Once in a lifetime experience for Tiernach

Published: 13 Sep 2012 14:300 comments

FRESH from volunteering at the London 2012 Paralympic Games, ARC Healthy Living's Tiernach Mahon says his experience has been "more than a dream come true".

Tiernach Mahon, Gamesmaker at the London 2012 Paralympic Games

The Volunteer Co-ordinator at ARC Healthy Living in Irvinestown says the games were "an emotional rollercoaster" bringing "the best out in everyone".

And now back to his day job he is determined to apply a little bit of that Paralympic spirit to his daily work ethic.

Tiernach was one of over 870 volunteers working at the Olympic Stadium each day during the Paralympics.

In previous years he was among the hundreds of thousands of spectators cheering from the stands at Athens, Barcelona and Atlanta.

But when London won the bid to host the 2012 games, the Irvinestown man knew he wanted to be more than just a spectator.

"The day London was announced as the winner, within five minutes I phoned my sister in London to say I was staying with her during the Olympics and Paralympics!" he told The Impartial Reporter, "It was a dream come true that they were coming so close to home and being involved is something I had always dreamed about."

True to form, when the opportunity arose to volunteer, he wasted no time in applying.

He says however that the role assigned to him over the course of the fortnight as games-maker was far more significant than he ever could have imagined.

"I just expected I would be doing minor jobs.

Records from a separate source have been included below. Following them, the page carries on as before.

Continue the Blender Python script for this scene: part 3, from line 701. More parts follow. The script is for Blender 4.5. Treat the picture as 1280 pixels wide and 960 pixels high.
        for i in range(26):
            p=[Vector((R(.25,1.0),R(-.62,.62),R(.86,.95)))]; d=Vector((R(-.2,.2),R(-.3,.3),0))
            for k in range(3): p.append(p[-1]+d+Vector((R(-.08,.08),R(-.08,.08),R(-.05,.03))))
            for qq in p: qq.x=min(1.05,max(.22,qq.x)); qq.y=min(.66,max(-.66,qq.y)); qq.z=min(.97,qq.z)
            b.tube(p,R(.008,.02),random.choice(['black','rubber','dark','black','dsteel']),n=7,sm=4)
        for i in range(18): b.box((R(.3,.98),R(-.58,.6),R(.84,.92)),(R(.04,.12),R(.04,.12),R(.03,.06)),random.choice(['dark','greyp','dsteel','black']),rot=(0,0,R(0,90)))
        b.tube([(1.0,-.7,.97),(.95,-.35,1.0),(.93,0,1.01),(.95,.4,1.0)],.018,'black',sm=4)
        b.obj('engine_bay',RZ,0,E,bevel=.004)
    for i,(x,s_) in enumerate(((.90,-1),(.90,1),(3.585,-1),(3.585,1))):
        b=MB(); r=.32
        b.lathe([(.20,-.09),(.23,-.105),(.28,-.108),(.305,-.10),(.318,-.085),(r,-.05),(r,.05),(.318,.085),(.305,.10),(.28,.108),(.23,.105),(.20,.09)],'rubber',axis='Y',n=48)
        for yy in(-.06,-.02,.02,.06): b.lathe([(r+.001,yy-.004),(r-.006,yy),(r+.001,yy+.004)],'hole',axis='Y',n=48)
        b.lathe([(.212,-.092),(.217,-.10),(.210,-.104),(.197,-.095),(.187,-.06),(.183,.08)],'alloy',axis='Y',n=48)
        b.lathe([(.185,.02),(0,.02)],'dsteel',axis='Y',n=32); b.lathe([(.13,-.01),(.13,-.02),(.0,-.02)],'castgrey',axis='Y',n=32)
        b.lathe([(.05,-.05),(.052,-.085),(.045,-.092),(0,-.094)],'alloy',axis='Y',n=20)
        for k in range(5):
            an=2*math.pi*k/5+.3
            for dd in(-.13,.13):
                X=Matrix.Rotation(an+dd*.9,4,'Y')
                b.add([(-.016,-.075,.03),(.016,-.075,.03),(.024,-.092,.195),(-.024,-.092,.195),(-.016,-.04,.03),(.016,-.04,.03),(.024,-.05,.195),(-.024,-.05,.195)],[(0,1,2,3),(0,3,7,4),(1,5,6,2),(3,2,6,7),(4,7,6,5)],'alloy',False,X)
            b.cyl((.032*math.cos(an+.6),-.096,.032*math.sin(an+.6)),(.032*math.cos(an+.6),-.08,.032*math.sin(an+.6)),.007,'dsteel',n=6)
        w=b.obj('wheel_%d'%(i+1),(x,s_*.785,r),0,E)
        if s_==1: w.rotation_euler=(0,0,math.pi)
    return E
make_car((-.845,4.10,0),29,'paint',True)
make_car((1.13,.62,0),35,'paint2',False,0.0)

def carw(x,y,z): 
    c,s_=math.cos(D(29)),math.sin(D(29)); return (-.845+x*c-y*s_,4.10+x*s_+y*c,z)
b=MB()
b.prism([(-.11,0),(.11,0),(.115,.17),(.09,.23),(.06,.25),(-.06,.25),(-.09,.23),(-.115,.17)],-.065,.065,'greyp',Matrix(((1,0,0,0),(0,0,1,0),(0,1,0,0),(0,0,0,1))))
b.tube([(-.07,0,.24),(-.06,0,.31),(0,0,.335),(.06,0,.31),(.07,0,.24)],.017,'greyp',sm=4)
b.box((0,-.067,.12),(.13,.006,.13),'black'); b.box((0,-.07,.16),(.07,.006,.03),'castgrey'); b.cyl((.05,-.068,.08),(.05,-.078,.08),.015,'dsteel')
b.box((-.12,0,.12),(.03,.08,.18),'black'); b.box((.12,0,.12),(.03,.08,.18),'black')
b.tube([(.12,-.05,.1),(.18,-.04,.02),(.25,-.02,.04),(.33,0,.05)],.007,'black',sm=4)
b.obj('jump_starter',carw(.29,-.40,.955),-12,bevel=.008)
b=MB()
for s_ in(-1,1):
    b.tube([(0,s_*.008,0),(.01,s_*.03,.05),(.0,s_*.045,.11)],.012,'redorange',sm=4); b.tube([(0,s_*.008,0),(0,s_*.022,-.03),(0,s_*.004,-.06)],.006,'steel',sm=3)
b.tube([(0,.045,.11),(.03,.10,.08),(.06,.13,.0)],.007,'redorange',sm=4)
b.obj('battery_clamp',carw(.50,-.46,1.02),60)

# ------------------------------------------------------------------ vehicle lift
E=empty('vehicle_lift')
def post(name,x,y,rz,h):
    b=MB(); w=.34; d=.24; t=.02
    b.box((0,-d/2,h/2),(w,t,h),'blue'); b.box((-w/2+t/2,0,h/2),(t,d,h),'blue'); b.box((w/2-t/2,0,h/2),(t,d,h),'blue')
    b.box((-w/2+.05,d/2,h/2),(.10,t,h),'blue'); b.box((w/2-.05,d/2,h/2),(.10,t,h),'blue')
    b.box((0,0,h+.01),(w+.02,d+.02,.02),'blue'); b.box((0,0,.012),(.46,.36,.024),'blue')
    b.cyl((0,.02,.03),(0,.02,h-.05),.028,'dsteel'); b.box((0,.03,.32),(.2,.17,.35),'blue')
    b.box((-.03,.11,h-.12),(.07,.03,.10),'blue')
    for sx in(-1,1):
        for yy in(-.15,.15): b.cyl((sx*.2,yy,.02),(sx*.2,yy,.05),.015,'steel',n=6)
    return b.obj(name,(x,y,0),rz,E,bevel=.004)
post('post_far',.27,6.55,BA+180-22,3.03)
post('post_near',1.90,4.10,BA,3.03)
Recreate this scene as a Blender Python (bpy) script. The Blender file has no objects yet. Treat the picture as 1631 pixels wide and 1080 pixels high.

But whatever I was doing, I wanted to be part of such a momentous occasion.

"We had three training days before we started -- all very intensive training, but when it came down to it, in many ways you were learning on your feet when the Paralympics actually began."

For the first eight days Tiernach's shift ran from 4.30am until 3.30pm. The final three days he worked the later shift -- 2pm until 12.30am.

"On the last night we didn't actually get finished until 2am because we were preparing for the closing ceremony. But nobody minded, we were all just glad to be doing our bit.

"The stadium was to open at 8am every morning -- our goal was to have it ready and opened before that each day. There was only one morning that it opened three minutes later!

"Each day went I back to my sister's house totally and utterly exhausted. I had blisters on my feet but I didn't care -- the whole atmosphere was just so electric that it carried you on. I was supposed to be off on the last Friday, I was so tired, but I said if they needed extra help to let me come in. It was a once in a life time opportunity and I didn't want to miss a minute of it."

Tiernach says the atmosphere throughout the Paralympics was euphoric.

"Everyone was on an adrenaline high -- it's hard to put it into words. Everyone knew that something fantastic was happening."

He says he found his spent in London inspiring.

"If you ask me I think the volunteers really made the games -- it was the best kind of example of people working together for a common goal. I will never get to be involved in anything like that again.

"The night Jason Smyth won for Ireland I was down on the track chatting to his family. And when he took out the Irish flag I was 10 feet away. I'll never get to experience something like that again."

According to Tiernach, the last night was a particularly emotional experience.

"We had been through something so amazing, and we knew we would probably never meet again.

"I got so much more out of volunteering than I ever thought I would and I suppose that's what volunteering is all about really."